Palaeontology & Historical Geology
History of the division
The collection of minerals and fossils by Johann Christian Senckenberg 1763 is forming the roots of the division. This collection was highly appreciated by Johann wolfgang von Goethe in 1816 and donated to the Senckenbergische Naturforschende Gesellschaft in 1817. The mineralogical and petrographical collections formed the major focus of the next decades. But soon, palaeontological material also gained importance in collection and exchange, for some time especially due to the activities of Eduard Rüppell (1794-1884). Due to the scientific work of Eduard Rüppell and Hermann von Meyer (1801-1869), the palaeontological collections became famous worldwide and a Palaeontological Section was founded in 1861 by Otto Volger (1822-1887). 1874 was the year for the foundation of a Geological Section and the separation of a Zoo-Palaeontological and a Phyto-Palaeontological Section (the latter was re-included under palaeontology still in the 19th Century).
Palaeontological Research at Senckenberg in the 19th Century was almost completely focussed on vertebrates. Today vertebrate palaeontology is done in the Divisions for Messel and Quarternary Palaeontology/Palaeoanthropolgy, and in the Sections for Mammalogy and Ornithology. Starting with the activities of A. v. Reinach (1842-1905) and F. Drevermann (1875-1932) and forced by R. Richter (1881-1957), the Division for Palaeontology and Historical Geology focussed on the Palaeozoic of the Rheinisches Schiefergebirge, especially the Devonian of the Eifel. With Willi Zegler (1929-2002), the division became one of the leading centers for conodont research. As a result of Devonian research at Senckenberg, the Lower-/Middle-Devonian boundary was defined by a Global Stratotype Section (GSSP) in the Eifel.

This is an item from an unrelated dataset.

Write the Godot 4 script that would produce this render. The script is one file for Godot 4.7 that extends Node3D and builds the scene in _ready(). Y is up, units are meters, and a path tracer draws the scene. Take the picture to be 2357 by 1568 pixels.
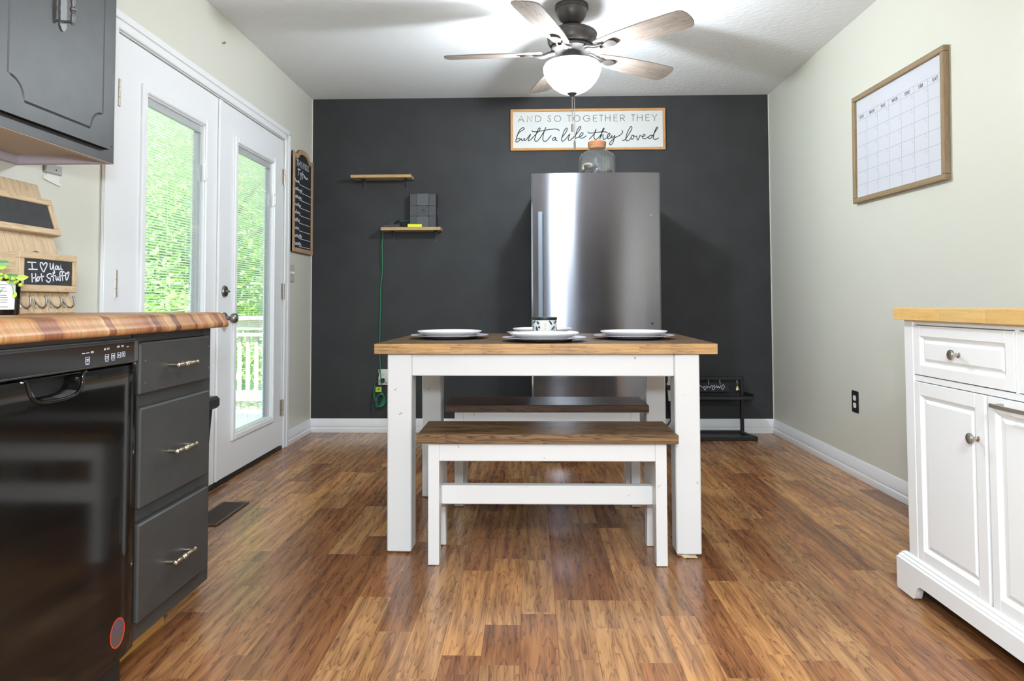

The geoscientific sections of the Forschungsinstitut Senckenberg were for the first time united under the roof of a Palaeozoological-Geological Division by Drevermann when a university was founded in Frankfurt in 1914, and some of the institutes including geology/palaeontology were jointly run by Senckenberg and the university. In the succeeding area of Rudolf Richter, the abbreviated name “Geological Division” became common use. In 1984, Messel research was included in the division, but became an independent division later (1992). A new Section “Historical Geology and Facies” was founded within the division in 1996, and the Palaeobotanical Section was transferred to the division in 2005.
Independent from the geological and palaeontological sections, there was a Mineralogical-Petrographical Section existing at Senckenberg until the 1920ies. Later, no further curator for these collections was hired and the material was administrated together with the palaeontological collections.
With the foundation of the new Section Meteorite Research, the subject of the inorganic processes of rock formation were strengthened. The large meteorite collections of the Max Planck Institutes in Mainz and Heidelberg were given to this section on the basis of a permanent loan.